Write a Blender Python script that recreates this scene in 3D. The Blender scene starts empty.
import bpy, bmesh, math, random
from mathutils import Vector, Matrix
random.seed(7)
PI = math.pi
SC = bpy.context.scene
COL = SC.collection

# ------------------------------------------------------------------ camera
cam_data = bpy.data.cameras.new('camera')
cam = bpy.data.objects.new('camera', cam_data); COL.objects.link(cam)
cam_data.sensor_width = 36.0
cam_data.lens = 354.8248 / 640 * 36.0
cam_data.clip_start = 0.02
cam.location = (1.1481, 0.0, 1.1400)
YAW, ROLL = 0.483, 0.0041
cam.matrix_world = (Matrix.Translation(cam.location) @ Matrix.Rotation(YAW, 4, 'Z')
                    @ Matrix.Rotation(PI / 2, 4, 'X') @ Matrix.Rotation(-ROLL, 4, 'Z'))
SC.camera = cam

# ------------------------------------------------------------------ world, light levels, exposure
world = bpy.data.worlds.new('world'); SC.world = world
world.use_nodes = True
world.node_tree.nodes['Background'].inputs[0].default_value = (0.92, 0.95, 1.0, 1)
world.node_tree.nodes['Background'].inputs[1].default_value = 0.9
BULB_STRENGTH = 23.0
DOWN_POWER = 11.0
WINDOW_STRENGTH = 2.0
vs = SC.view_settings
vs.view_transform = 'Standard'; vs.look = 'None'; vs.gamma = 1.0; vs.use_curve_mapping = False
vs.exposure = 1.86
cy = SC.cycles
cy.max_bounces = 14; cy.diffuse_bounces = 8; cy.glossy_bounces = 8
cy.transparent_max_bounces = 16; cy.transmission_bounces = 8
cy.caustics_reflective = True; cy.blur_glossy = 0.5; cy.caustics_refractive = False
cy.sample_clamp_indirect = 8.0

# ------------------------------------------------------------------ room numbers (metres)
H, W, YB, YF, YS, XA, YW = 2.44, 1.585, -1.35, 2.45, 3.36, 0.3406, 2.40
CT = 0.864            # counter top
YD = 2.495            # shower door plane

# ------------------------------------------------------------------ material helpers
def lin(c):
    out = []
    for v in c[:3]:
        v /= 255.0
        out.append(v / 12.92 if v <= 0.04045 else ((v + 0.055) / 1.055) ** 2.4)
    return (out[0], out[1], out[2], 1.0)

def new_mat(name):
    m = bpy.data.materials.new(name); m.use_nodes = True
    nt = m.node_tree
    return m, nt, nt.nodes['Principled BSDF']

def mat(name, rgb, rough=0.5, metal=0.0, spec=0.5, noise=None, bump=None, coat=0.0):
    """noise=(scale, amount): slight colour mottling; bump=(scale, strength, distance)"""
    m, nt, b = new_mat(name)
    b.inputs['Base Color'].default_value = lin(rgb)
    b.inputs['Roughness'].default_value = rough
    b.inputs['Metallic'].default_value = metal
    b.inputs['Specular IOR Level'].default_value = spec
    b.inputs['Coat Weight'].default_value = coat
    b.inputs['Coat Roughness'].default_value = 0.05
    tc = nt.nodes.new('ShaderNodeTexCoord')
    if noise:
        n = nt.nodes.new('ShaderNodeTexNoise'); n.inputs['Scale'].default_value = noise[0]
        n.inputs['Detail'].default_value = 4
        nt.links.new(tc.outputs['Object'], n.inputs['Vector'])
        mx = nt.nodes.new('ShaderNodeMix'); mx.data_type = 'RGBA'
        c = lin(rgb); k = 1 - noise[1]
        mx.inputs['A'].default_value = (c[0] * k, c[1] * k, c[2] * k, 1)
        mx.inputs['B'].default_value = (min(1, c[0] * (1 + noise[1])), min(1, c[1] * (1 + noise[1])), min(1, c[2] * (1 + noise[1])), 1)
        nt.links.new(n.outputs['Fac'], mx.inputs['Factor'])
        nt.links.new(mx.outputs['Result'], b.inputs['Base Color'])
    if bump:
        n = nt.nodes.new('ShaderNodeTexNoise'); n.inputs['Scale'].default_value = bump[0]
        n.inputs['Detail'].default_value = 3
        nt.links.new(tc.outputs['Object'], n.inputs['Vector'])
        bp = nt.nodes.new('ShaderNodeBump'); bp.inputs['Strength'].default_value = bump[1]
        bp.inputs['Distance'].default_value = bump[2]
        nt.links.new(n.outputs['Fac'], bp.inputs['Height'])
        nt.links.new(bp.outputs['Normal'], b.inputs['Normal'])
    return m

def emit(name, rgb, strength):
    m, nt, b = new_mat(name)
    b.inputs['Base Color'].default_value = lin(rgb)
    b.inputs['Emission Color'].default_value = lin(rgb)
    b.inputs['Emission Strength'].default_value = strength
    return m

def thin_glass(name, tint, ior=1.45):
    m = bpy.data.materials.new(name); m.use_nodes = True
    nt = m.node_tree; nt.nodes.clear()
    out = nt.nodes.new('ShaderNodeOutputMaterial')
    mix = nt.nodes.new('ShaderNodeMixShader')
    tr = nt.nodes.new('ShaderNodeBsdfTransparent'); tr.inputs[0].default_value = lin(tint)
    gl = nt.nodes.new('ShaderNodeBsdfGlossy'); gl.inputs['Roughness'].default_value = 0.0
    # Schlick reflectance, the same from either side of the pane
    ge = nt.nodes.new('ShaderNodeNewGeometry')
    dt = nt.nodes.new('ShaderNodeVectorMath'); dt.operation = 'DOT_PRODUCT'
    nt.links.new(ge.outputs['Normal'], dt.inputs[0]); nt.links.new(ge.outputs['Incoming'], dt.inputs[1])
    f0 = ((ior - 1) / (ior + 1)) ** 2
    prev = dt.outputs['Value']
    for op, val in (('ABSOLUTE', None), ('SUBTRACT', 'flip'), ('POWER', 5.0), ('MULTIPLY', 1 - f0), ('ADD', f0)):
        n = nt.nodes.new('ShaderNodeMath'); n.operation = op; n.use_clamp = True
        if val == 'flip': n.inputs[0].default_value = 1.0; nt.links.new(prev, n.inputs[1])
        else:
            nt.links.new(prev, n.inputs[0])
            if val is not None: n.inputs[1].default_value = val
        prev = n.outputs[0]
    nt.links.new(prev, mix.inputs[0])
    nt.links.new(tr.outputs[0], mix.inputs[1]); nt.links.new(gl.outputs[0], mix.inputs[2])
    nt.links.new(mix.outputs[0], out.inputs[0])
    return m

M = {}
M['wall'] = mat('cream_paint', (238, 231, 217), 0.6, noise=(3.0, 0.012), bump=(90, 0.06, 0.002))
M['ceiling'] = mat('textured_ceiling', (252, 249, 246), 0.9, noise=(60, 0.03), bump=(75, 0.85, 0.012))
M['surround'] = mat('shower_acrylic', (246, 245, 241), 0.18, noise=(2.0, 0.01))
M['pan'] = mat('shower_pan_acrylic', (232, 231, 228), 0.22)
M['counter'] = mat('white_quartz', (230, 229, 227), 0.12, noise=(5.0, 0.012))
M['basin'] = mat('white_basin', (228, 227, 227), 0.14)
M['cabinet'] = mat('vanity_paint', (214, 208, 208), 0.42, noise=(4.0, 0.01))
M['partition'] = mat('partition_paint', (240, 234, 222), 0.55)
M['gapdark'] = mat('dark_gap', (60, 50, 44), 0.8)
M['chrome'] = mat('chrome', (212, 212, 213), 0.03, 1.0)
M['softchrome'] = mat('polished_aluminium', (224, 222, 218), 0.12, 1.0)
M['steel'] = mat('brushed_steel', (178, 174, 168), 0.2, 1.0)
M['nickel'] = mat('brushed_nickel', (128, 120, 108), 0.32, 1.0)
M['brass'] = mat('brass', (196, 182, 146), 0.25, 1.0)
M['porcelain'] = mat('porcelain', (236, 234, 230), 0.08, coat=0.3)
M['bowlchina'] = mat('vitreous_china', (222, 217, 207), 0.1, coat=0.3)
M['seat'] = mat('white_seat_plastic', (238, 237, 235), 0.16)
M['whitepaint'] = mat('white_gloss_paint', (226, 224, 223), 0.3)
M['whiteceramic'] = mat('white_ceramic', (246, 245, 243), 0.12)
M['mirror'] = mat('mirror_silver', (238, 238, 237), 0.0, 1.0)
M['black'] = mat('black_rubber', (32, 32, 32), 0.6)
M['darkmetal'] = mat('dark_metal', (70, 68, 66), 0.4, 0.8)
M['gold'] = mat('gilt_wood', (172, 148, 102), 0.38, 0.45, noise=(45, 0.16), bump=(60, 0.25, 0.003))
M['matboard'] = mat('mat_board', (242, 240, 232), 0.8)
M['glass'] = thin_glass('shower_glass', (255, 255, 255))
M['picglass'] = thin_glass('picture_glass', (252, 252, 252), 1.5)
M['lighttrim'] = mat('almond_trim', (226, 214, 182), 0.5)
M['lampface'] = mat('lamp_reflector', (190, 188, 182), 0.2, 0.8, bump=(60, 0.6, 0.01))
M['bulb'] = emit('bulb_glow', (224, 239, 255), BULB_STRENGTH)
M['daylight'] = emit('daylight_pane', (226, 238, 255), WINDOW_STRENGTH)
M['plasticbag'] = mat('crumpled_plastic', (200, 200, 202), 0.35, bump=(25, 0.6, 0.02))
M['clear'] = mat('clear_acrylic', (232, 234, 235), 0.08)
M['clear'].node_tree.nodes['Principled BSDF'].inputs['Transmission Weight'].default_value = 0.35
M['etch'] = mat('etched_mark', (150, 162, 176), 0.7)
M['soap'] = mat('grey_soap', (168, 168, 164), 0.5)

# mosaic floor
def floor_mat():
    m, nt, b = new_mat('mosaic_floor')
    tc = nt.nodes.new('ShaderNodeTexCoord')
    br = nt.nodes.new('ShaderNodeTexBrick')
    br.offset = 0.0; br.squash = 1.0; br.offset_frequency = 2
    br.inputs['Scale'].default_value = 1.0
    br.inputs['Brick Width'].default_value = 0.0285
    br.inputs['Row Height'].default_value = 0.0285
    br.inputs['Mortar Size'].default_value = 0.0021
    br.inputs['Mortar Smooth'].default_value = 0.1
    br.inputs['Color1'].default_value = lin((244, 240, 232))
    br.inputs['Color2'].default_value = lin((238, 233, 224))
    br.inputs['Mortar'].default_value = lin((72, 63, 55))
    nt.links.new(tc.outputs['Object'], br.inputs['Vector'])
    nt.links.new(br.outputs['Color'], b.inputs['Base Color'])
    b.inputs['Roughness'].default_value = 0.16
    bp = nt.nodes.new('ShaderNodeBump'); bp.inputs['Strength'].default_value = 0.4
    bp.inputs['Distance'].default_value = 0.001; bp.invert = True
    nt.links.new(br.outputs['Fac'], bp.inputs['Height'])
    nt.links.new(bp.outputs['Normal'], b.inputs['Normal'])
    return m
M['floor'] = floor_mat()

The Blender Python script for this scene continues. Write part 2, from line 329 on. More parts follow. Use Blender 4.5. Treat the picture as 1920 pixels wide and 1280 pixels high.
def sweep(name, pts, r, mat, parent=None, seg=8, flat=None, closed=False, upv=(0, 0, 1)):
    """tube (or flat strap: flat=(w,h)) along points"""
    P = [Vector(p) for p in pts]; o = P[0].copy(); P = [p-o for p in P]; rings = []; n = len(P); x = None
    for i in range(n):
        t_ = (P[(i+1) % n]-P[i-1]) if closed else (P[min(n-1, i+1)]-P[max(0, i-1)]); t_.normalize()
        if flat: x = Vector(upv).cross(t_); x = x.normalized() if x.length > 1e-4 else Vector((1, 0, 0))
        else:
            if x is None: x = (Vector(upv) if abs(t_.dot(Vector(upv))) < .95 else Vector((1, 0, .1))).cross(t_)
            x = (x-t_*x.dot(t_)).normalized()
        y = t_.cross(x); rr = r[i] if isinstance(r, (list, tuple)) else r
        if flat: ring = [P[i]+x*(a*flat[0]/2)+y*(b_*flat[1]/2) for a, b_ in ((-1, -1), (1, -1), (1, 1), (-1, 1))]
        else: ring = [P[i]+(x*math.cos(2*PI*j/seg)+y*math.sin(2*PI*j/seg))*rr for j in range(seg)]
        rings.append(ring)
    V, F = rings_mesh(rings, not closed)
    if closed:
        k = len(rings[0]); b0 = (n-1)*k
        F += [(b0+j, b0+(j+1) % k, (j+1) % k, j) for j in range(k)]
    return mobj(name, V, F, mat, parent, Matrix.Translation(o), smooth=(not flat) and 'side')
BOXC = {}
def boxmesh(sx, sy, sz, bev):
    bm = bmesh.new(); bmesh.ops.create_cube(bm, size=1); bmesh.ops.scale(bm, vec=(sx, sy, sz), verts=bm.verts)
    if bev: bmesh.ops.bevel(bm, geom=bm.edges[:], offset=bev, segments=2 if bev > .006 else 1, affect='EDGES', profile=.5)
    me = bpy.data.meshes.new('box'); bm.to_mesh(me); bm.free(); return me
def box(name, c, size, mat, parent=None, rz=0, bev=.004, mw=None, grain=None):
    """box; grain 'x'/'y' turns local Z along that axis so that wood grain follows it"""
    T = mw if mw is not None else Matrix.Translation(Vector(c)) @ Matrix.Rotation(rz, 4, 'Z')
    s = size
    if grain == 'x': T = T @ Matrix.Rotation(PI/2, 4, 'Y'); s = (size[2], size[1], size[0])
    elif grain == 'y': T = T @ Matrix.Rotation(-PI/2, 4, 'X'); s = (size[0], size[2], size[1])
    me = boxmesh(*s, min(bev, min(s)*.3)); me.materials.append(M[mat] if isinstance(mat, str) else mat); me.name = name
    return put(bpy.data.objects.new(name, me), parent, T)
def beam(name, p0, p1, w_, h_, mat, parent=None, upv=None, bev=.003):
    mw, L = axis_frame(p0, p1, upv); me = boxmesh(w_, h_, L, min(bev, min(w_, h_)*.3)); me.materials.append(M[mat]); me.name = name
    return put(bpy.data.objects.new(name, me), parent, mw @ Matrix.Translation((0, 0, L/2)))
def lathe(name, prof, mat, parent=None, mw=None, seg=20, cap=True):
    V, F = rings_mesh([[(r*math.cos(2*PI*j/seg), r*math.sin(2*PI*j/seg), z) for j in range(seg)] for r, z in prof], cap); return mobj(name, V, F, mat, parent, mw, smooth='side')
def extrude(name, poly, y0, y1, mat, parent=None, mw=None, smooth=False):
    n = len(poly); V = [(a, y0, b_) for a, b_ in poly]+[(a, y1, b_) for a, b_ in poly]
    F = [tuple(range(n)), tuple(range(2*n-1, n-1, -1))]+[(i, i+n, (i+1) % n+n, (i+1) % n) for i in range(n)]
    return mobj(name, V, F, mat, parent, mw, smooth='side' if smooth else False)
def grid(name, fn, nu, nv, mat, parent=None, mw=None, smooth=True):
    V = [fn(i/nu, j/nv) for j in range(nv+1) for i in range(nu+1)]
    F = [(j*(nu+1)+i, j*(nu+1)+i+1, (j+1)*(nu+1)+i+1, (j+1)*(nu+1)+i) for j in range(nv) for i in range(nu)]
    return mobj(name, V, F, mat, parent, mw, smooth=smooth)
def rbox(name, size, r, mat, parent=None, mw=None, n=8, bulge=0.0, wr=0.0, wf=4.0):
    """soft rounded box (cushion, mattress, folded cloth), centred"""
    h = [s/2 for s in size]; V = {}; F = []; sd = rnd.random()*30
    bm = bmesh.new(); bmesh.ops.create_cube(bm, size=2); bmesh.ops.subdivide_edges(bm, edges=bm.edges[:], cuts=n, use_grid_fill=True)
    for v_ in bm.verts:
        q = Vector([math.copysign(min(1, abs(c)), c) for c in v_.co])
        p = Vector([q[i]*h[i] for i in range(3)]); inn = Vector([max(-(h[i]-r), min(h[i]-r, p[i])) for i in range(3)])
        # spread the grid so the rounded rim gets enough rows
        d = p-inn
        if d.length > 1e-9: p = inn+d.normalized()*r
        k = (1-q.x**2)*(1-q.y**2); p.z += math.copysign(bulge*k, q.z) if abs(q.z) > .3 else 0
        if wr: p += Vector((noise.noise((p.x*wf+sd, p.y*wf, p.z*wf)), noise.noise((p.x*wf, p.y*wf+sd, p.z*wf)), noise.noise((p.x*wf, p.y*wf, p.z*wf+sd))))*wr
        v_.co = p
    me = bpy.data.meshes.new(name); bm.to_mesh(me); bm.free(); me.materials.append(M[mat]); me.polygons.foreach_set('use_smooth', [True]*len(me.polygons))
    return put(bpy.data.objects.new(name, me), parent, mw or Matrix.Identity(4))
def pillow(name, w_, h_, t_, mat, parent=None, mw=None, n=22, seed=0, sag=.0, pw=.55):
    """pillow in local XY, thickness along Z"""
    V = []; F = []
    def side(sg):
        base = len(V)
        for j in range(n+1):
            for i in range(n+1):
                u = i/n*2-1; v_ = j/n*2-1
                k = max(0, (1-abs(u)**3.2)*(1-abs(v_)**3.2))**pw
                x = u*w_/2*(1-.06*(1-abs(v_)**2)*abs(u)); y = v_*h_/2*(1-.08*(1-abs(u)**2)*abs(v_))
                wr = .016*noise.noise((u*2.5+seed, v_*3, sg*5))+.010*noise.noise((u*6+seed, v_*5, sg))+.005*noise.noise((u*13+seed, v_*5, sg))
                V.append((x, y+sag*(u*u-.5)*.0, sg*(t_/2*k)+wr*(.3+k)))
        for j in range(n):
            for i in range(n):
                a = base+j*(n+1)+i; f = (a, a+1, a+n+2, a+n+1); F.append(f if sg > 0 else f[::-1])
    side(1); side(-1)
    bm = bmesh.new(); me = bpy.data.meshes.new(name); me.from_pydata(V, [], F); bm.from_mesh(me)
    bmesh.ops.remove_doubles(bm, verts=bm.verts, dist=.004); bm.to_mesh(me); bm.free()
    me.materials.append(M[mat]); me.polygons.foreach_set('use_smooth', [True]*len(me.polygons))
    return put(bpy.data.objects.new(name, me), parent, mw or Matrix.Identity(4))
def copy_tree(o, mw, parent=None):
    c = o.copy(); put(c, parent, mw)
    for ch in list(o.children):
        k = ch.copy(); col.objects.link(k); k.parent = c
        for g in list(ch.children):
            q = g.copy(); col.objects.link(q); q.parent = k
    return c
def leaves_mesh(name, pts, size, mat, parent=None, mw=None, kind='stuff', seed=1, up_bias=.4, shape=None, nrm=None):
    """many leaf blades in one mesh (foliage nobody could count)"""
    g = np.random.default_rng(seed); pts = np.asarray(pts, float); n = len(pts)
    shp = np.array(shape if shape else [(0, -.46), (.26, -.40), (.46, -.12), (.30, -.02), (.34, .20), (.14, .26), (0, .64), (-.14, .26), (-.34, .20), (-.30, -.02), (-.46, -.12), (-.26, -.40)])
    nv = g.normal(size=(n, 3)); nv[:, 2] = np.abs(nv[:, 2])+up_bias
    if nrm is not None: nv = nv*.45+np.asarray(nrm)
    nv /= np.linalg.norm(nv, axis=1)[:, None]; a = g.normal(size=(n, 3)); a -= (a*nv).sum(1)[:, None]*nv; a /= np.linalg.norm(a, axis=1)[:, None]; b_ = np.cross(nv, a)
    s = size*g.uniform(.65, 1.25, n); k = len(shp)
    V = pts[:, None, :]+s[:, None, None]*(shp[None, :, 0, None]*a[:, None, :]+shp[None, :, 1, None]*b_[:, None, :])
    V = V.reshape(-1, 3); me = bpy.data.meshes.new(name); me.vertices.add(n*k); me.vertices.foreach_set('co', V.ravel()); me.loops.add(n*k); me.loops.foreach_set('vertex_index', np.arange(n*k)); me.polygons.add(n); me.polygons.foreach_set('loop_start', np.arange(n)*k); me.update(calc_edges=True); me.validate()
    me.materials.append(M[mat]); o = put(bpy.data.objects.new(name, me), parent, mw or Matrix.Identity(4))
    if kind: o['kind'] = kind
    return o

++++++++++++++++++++

▶ [STATED PROBLEM]: Read the lines above. Gather those in which the string "that" is found.

▶ [FULL SOLUTION]:
Write a Blender Python script that recreates this scene in 3D. The Blender scene starts empty.
    """box; grain 'x'/'y' turns local Z along that axis so that wood grain follows it"""